● Your task: Extract word for word the lines of the listing from its start to the line holding "TUBE_STRENGTH = 290.0", both ends kept; pictures are not part of the copy.

● Collected data:

⁂

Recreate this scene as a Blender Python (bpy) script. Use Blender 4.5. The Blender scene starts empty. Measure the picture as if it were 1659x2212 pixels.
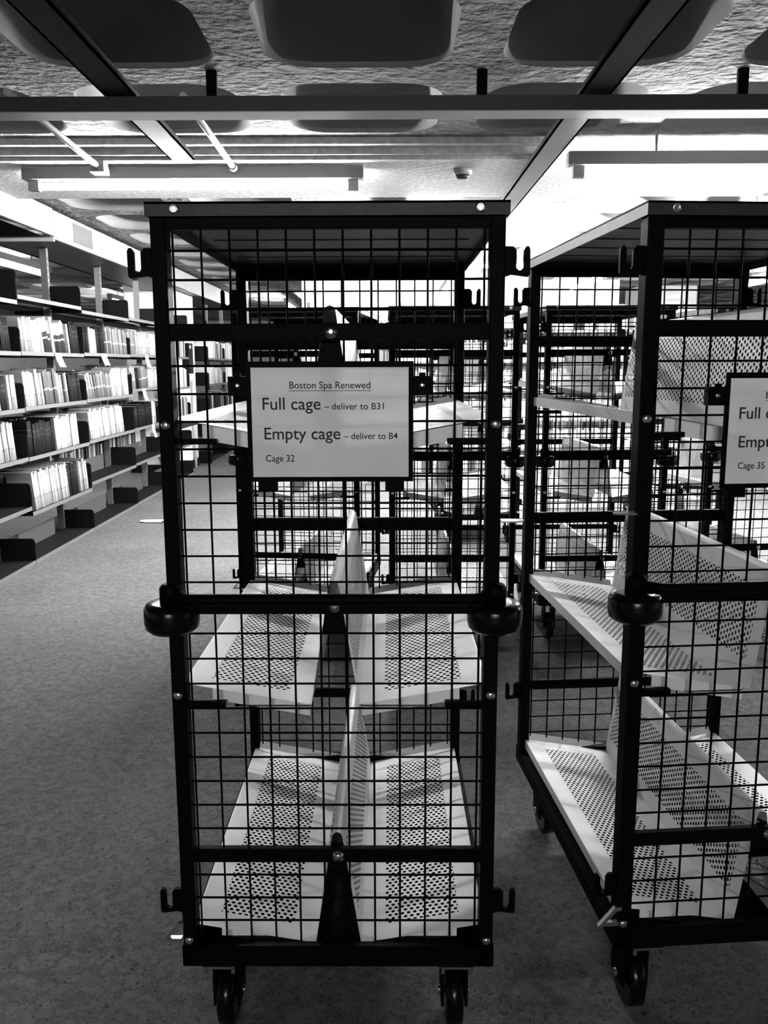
import bpy, bmesh, math, random
from mathutils import Vector, Matrix
random.seed(7)
sc = bpy.context.scene
COL = sc.collection
R = math.radians

# ------------------------------------------------------------------ camera, world, exposure
F_PX, PITCH, ROLL, CAM_H = 1852.0, 0.16873, -0.0038, 1.392
cam = bpy.data.cameras.new('camera')
cam.sensor_fit = 'HORIZONTAL'; cam.sensor_width = 36.0
cam.lens = 36.0 * F_PX / 1659.0
cam.clip_start = 0.05; cam.clip_end = 100
cam_o = bpy.data.objects.new('camera', cam)
COL.objects.link(cam_o)
cam_o.matrix_world = Matrix.Translation((0, 0, CAM_H)) @ Matrix.Rotation(math.pi/2 - PITCH, 4, 'X') @ Matrix.Rotation(ROLL, 4, 'Z')
sc.camera = cam_o
w = bpy.data.worlds.new('world'); sc.world = w; w.use_nodes = True
w.node_tree.nodes['Background'].inputs[0].default_value = (0, 0, 0, 1)
w.node_tree.nodes['Background'].inputs[1].default_value = 0.0
sc.view_settings.view_transform = 'Standard'
sc.view_settings.look = 'None'
sc.view_settings.exposure = 0.0
sc.view_settings.gamma = 1.0
sc.view_settings.use_curve_mapping = False
sc.cycles.diffuse_bounces = 1
TUBE_STRENGTH = 290.0

# ------------------------------------------------------------------ materials
def mat(name, g, rough=0.6, metal=0.0, spec=0.5, noise=None, bump=None):
    """grey material; noise=(scale, low, high) varies the grey, bump=(scale, strength, distance)"""
    m = bpy.data.materials.new(name); m.use_nodes = True
    nt = m.node_tree; b = nt.nodes['Principled BSDF']
    b.inputs['Base Color'].default_value = (g, g, g, 1)
    b.inputs['Roughness'].default_value = rough
    b.inputs['Metallic'].default_value = metal
    b.inputs['Specular IOR Level'].default_value = spec
    if noise or bump:
        tc = nt.nodes.new('ShaderNodeTexCoord')
    if noise:
        n = nt.nodes.new('ShaderNodeTexNoise'); n.inputs['Scale'].default_value = noise[0]
        n.inputs['Detail'].default_value = 6
        r = nt.nodes.new('ShaderNodeValToRGB')
        r.color_ramp.elements[0].position = 0.35; r.color_ramp.elements[1].position = 0.65
        a, c = noise[1], noise[2]
        r.color_ramp.elements[0].color = (a, a, a, 1); r.color_ramp.elements[1].color = (c, c, c, 1)
        nt.links.new(tc.outputs['Object'], n.inputs['Vector'])
        nt.links.new(n.outputs['Fac'], r.inputs['Fac'])
        nt.links.new(r.outputs['Color'], b.inputs['Base Color'])
    if bump:
        n2 = nt.nodes.new('ShaderNodeTexNoise'); n2.inputs['Scale'].default_value = bump[0]
        n2.inputs['Detail'].default_value = 4
        bp = nt.nodes.new('ShaderNodeBump'); bp.inputs['Strength'].default_value = bump[1]
        bp.inputs['Distance'].default_value = bump[2]
        nt.links.new(tc.outputs['Object'], n2.inputs['Vector'])
        nt.links.new(n2.outputs['Fac'], bp.inputs['Height'])
        nt.links.new(bp.outputs['Normal'], b.inputs['Normal'])
    return m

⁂

● In response:
Recreate this scene as a Blender Python (bpy) script. Use Blender 4.5. The Blender scene starts empty. Measure the picture as if it were 1659x2212 pixels.
import bpy, bmesh, math, random
from mathutils import Vector, Matrix
random.seed(7)
sc = bpy.context.scene
COL = sc.collection
R = math.radians

# ------------------------------------------------------------------ camera, world, exposure
F_PX, PITCH, ROLL, CAM_H = 1852.0, 0.16873, -0.0038, 1.392
cam = bpy.data.cameras.new('camera')
cam.sensor_fit = 'HORIZONTAL'; cam.sensor_width = 36.0
cam.lens = 36.0 * F_PX / 1659.0
cam.clip_start = 0.05; cam.clip_end = 100
cam_o = bpy.data.objects.new('camera', cam)
COL.objects.link(cam_o)
cam_o.matrix_world = Matrix.Translation((0, 0, CAM_H)) @ Matrix.Rotation(math.pi/2 - PITCH, 4, 'X') @ Matrix.Rotation(ROLL, 4, 'Z')
sc.camera = cam_o
w = bpy.data.worlds.new('world'); sc.world = w; w.use_nodes = True
w.node_tree.nodes['Background'].inputs[0].default_value = (0, 0, 0, 1)
w.node_tree.nodes['Background'].inputs[1].default_value = 0.0
sc.view_settings.view_transform = 'Standard'
sc.view_settings.look = 'None'
sc.view_settings.exposure = 0.0
sc.view_settings.gamma = 1.0
sc.view_settings.use_curve_mapping = False
sc.cycles.diffuse_bounces = 1
TUBE_STRENGTH = 290.0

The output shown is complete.